Thursday, January 20, 2011

Why digital Newspapers are bad for kids

Isn't it strange the things we remember as kids? I very clearly remember going to Ed's Cigar Box on Main Street in Danbury, CT to get the Sunday papers with my Dad. He'd get the New York Times, the New York Daily News and I think the Danbury News Times (or the Danbury paper was delivered on Sunday, since it was delivered every day.)

I remember their always being today's paper in the house for me to read the comics. And eventually for me to start paying attention to the other sections. I think this was a big part of why I love reading today. Pre-internet I would read anything I could get my hands on. Sometimes to put it down immediately, sometimes to read it fascinated by something I hadn't read before. In college I was one of the few people on my floor who got the Boston Globe every day (I know, I pretty much skipped the sports sections) and remember a woman on the floor asking me why I get it. And not being surprised later when she told me she hates reading.

Why the trip down memory lane? Because I think the movement away from dead-tree newspapers and magazines to digital in the home is a very bad thing.
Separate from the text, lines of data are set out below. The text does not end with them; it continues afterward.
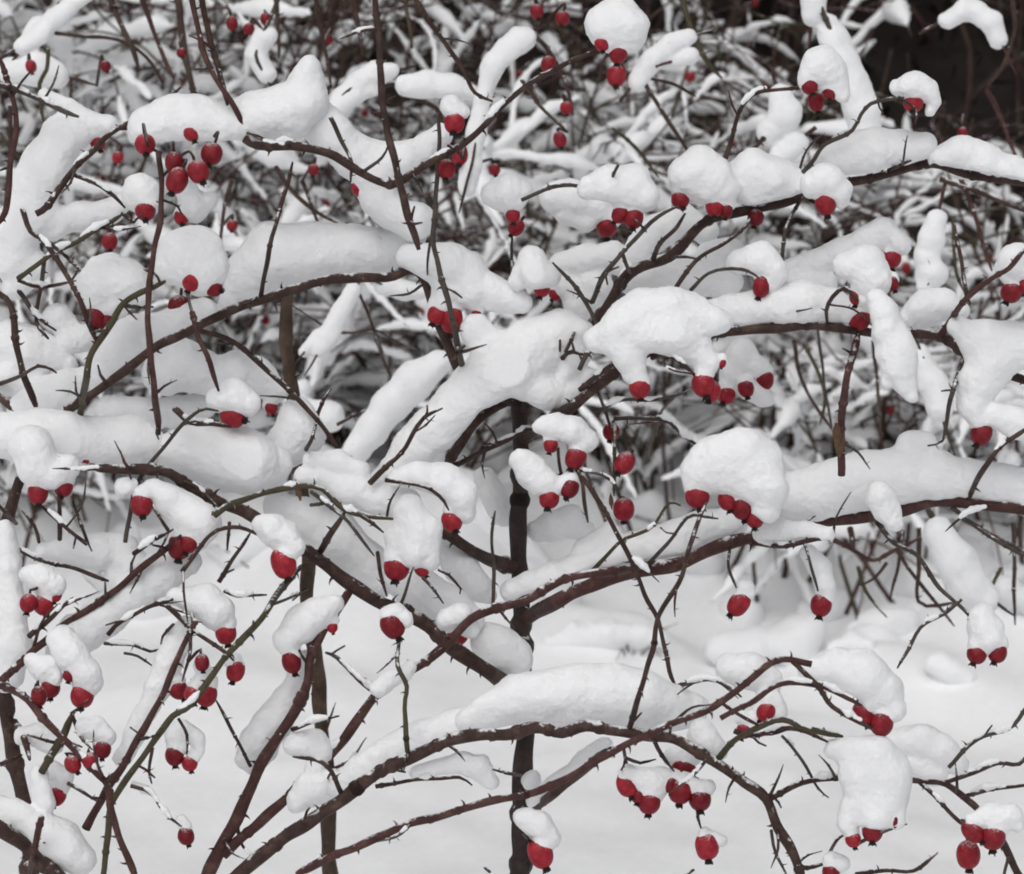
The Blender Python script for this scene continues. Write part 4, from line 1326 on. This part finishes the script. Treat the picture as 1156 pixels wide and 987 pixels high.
def thicket(x, y, label, ncane=15, H=1.5, dens=1.0, sr=0.016, nh=12, cov=0.7, bare=7):
    z = float(ground_z(x, y))
    L = np.array((x, y, z))
    o = empty('rose_bush', L)
    tag(o, label, 'bush', 'bushes of the thicket behind')
    SB = Bag()
    tips = []
    for c in range(ncane + bare):
        isbare = c >= ncane
        a = random.uniform(0, 6.283)
        lean = random.uniform(.12, .75) if not isbare else random.uniform(.05, .45)
        b0 = L + np.array((random.uniform(-.25, .25), random.uniform(-.18, .15), -.02))
        n = int(H * random.uniform(.7, 1.25) / 0.05)
        P = sim(b0, (math.cos(a) * lean, math.sin(a) * lean, 1), n, .05, random.uniform(.015, .055) * (.4 if isbare else 1), .05)
        B = Bag()
        if len(P) < 5: continue
        B.add(*tube(P, np.linspace((random.uniform(.004, .007) if not isbare else random.uniform(.003, .0055)), .002, len(P)), 6))
        if not isbare:
            snow_on(SB, P[2:], sr * random.uniform(.6, 1.2), cov)
        for i in range(3, len(P) - 1):
            for rep in range(2):
                if random.random() < .52 * dens * (.6 if isbare else 1):
                    aa = random.uniform(0, 6.283)
                    dv = np.array((math.cos(aa), math.sin(aa), random.uniform(-.3, .9)))
                    Q = sim(P[i], dv, random.randint(3, 10), .04, random.uniform(.02, .12), .16)
                    if len(Q) < 3: continue
                    B.add(*tube(Q, np.linspace(.0030, .0013, len(Q)), 5))
                    if not isbare:
                        snow_on(SB, Q, sr * random.uniform(.3, .85), cov)
                    tips.append(Q[-1])
                    if random.random() < .5 and len(Q) > 4:
                        Q2 = sim(Q[len(Q) // 2], dv + rng.normal(size=3) * .8, random.randint(3, 6), .035, .08, .2)
                        if len(Q2) > 2:
                            B.add(*tube(Q2, np.linspace(.0022, .0011, len(Q2)), 5))
                            if not isbare:
                                snow_on(SB, Q2, sr * .4, cov * .8)
                            tips.append(Q2[-1])
        mesh_obj('cane', B.verts(), B.f, M[random.choice(['thicket_bark', 'thicket_bark', 'bark', 'red_bark', 'green_bark'])], o, L)
    for k in range(9):                # snow heaped between the stems at the foot
        q0 = L + np.array((random.uniform(-.3, .3), random.uniform(-.3, .12), 0))
        a = random.uniform(0, 6.28)
        l_ = random.uniform(.12, .22)
        q1 = q0 + np.array((math.cos(a) * l_, math.sin(a) * l_ * .5, 0))
        Cx = np.array([q0 + (q1 - q0) * t for t in np.linspace(0, 1, 13)])
        Cx[:, 2] = ground_z(Cx[:, 0], Cx[:, 1]) + random.uniform(-.01, .03)
        rr = random.uniform(.025, .045) * (np.sin(np.linspace(.08, math.pi - .08, 13)) ** .6)
        V, Fc = tube(Cx, rr, 14)
        q = V * 22
        V = V + np.stack([vnoise(q), vnoise(q + 17), vnoise(q + 31)], -1) * .012
        SB.add(V, Fc)
    s = mesh_obj('snow_cover', SB.verts(), SB.f, M['snow'], None, L)
    tag(s, 'snow clinging all through the ' + label.split(' ', 1)[1], 'snow', 'snow through the thicket behind', 'stuff')
    random.shuffle(tips)
    for k, p in enumerate(tips[:nh]):
        h = bpy.data.objects.new('rose_hip', HIPM[k % 6]); col.objects.link(h)
        h.parent = o
        h.location = p - L - np.array((0, 0, .006))
        h.rotation_euler = (random.uniform(-.4, .4), random.uniform(-.4, .4), 0)
        sz = random.uniform(.007, .0095)
        h.scale = (sz, sz, sz)


thicket(-1.00, 4.75, 'a dense snowy thicket bush at the far left, behind the curved mound', 15, 1.35, nh=22, cov=.54, sr=.017)
thicket(-0.62, 5.05, 'a dense snowy thicket bush behind the pointed snow peak', 15, 1.45, nh=26, cov=.50, sr=.017)
thicket(-0.28, 5.35, 'a dense snowy thicket bush behind the long brown cane at the top', 14, 1.45, nh=14, cov=.36)
thicket(0.10, 5.10, 'a snowy thicket bush behind the largest round snow ball', 12, 1.0, .9, nh=20, cov=.32)
thicket(0.45, 5.00, 'a snowy thicket bush behind the upper right cane', 12, .8, .9, nh=10, cov=.44)
thicket(0.80, 4.80, 'a snowy thicket bush at the right, in front of the darkest wood', 10, .5, .9, cov=.42)
thicket(1.15, 4.90, 'a snowy thicket bush at the far right edge', 10, .5, .9, cov=.42)
thicket(-0.85, 6.00, 'a farther snowy thicket bush at the top left', 11, 1.5, sr=.019, cov=.28)
thicket(-0.15, 6.40, 'a farther snowy thicket bush at the top middle', 8, 1.3, .8, cov=.18)
thicket(0.60, 6.40, 'a farther thin bush at the top right with little snow', 5, .8, .6, .014, 5, cov=.12)
thicket(1.30, 6.30, 'a farther thin bush in the top right corner with little snow', 5, .8, .6, .014, 5, cov=.12)
thicket(-0.95, 4.55, 'a bare thin caned bush at the far left, in front of the snowy thicket', 2, 1.5, 1, bare=7, nh=8)
thicket(-0.35, 4.75, 'a bare thin caned bush behind the hollow left of the centre trunk', 3, 1.5, 1, bare=7, nh=6)
thicket(0.35, 4.70, 'a bare thin caned bush behind the large domed mound', 3, 1.2, 1, bare=6, nh=6)
thicket(0.85, 4.45, 'a bare thin caned bush behind the drooping snow at right', 5, .7, 1, bare=8, nh=6, cov=.6)
thicket(0.62, 4.42, 'a low snowy bush under the thick bank at right, nearest to the open snow', 9, .5, .8, bare=3, nh=2, cov=.75, sr=.017)
thicket(0.95, 4.40, 'a low snowy bush at the right edge, above the tower of snow', 9, .55, .8, bare=3, nh=2, cov=.75, sr=.017)
tf = empty('grass_tuft', at(712, 732, ground_d(712, 732)))
tag(tf, 'small tuft of dry brown grass sticking out of the ground snow right of the trunk', 'grass tuft')
for k in range(16):
    a = random.uniform(0, 6.28); l_ = random.uniform(.03, .07)
    c_ = np.array((math.cos(a), math.sin(a), 0))
    p_ = c_ * random.uniform(0, .03) - np.array((0, 0, .01))
    V, Fc = tube([p_, p_ + c_ * l_ * .4 + np.array((0, 0, l_ * .45)), p_ + c_ * l_ + np.array((0, 0, l_ * random.uniform(.1, .6)))], [.0016, .0013, .0004], 5)
    mesh_obj('blade', V, Fc, M['tan_bark'], tf)
print('objects', len(bpy.data.objects))
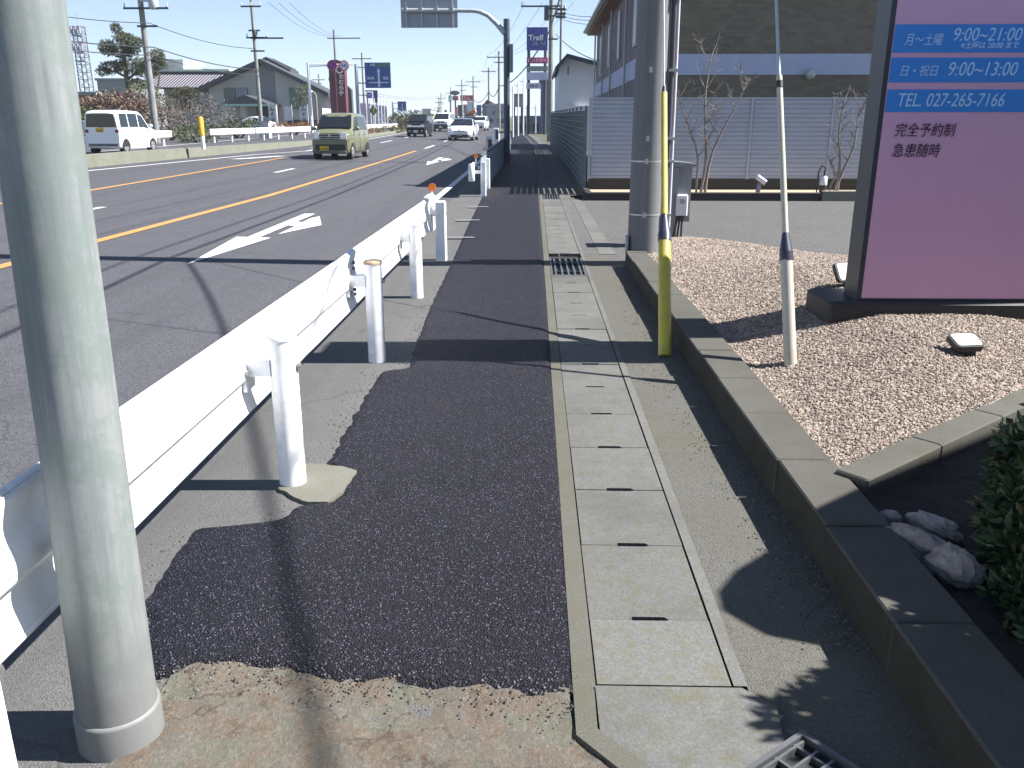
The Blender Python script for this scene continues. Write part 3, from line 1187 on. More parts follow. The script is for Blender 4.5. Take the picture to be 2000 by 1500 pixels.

This last weekend my now-13 year old rummaged through the Sunday paper, got the comics and sat and read all of them. She's been doing that for several years and sometimes stops to look at other parts. My 16 year old hunts out the ads and Parade also sometimes stopping to look at the other stories.

It occurred to me a few weeks ago that I don't think they would have taken time from whatever stupid TV show or Facebook game they were playing if they hadn't seen me reading all these years. When Deb and I moved to Atlanta in 1990 I subscribed to the Atlanta Journal (or Atlanta Constitution, I can't remember which was the afternoon paper before they merged). I was a subscriber until about 3 years ago when I got sick of the incredibly Liberal views and superficial reporting of events. So I started receiving the Wall Street Journal. A lot more conservative, but a lot more stories and better depth into the stories. So for their entire lives my kids have had daily newspapers and lots of magazines in the house and have seen me and Deb reading them.

So what does this have to do with digital? The WSJ has an online version and I expect an iPad version soon. Many magazines have online versions and iPad versions too.

The difference is when a child is watching their parents do something, what they see now is not them reading a newspaper or magazine that they can pick up, it is the parents on the computer. Which at first is no different than when they play a game or watch a YouTube video, so they don't see something to mimic. Or something to catch their attention.

I have pictures of my daughters sitting on the floor at various ages looking at my magazines. No way they would understand them, but at least they were doing what I did. And as they started to read, they found lots and lots of things to read 'laying around'.

Look around your house. What is to read that is just sitting around vs. something that you have to boot up to see?

Here is a case where 'do as I do' can have a very powerful change in a child's life.

Another memory I have, in fact something that still happens, is the various articles that my parents or Deb's mom would send me/her/us. Things about investing, about raising children, funny stories. I don't know how many Zits and Calvin and Hobbes cartoons my mom mailed to me in college, but it was a way for us to communicate.

Today, you get a link in an email. Or dozens of them. It isn't the one thing that Mom read and said 'Boy, I think Chris needs to know this', it is whatever joke they got forwarded, so I don't pay them as much attention. (Following in all of their footsteps, I save newspaper articles for my kids and share them. Though I do also send lots of things to them via email)

No, I'm not being a Luddite. Heck I'm anything but one at work and in my personal life, but having a PDD-NOS child who struggles with so many things that we take for granted, I am looking at how he learns more closely than I did with either of the girls.

What I see is a lot of mimicking, including looking at the pictures in my magazines or the Sunday ads. Unlike the girls he doesn't make up what he thinks the pictures are about, but he is looking at them. So I am going to make damn sure I leave things 'laying around' and being a good example to him so in hopes that one day his basic mimicking that he does today turns into recognition and maybe some day reading.

So if you are an adult with children in the house or frequent visitors (grandparents, family etc.) please think about ways to 'leave things sitting around' so the kids can see you using them and mimic you.

1 comment:

ryssee said...

Great post, Chris! I don't have kids but I clearly remember getting the Berkshire Eagle every afternoon from the paper girl, and on Sunday, going to the store then reading the comics perched on my dad's armrest in his favorite chair. I still love a paper and a good magazine, though I don't do it as much in this modern age.
Anyway, your commentary on seeing parents read a paper as opposed to looking at a screen is spot on. Nice job.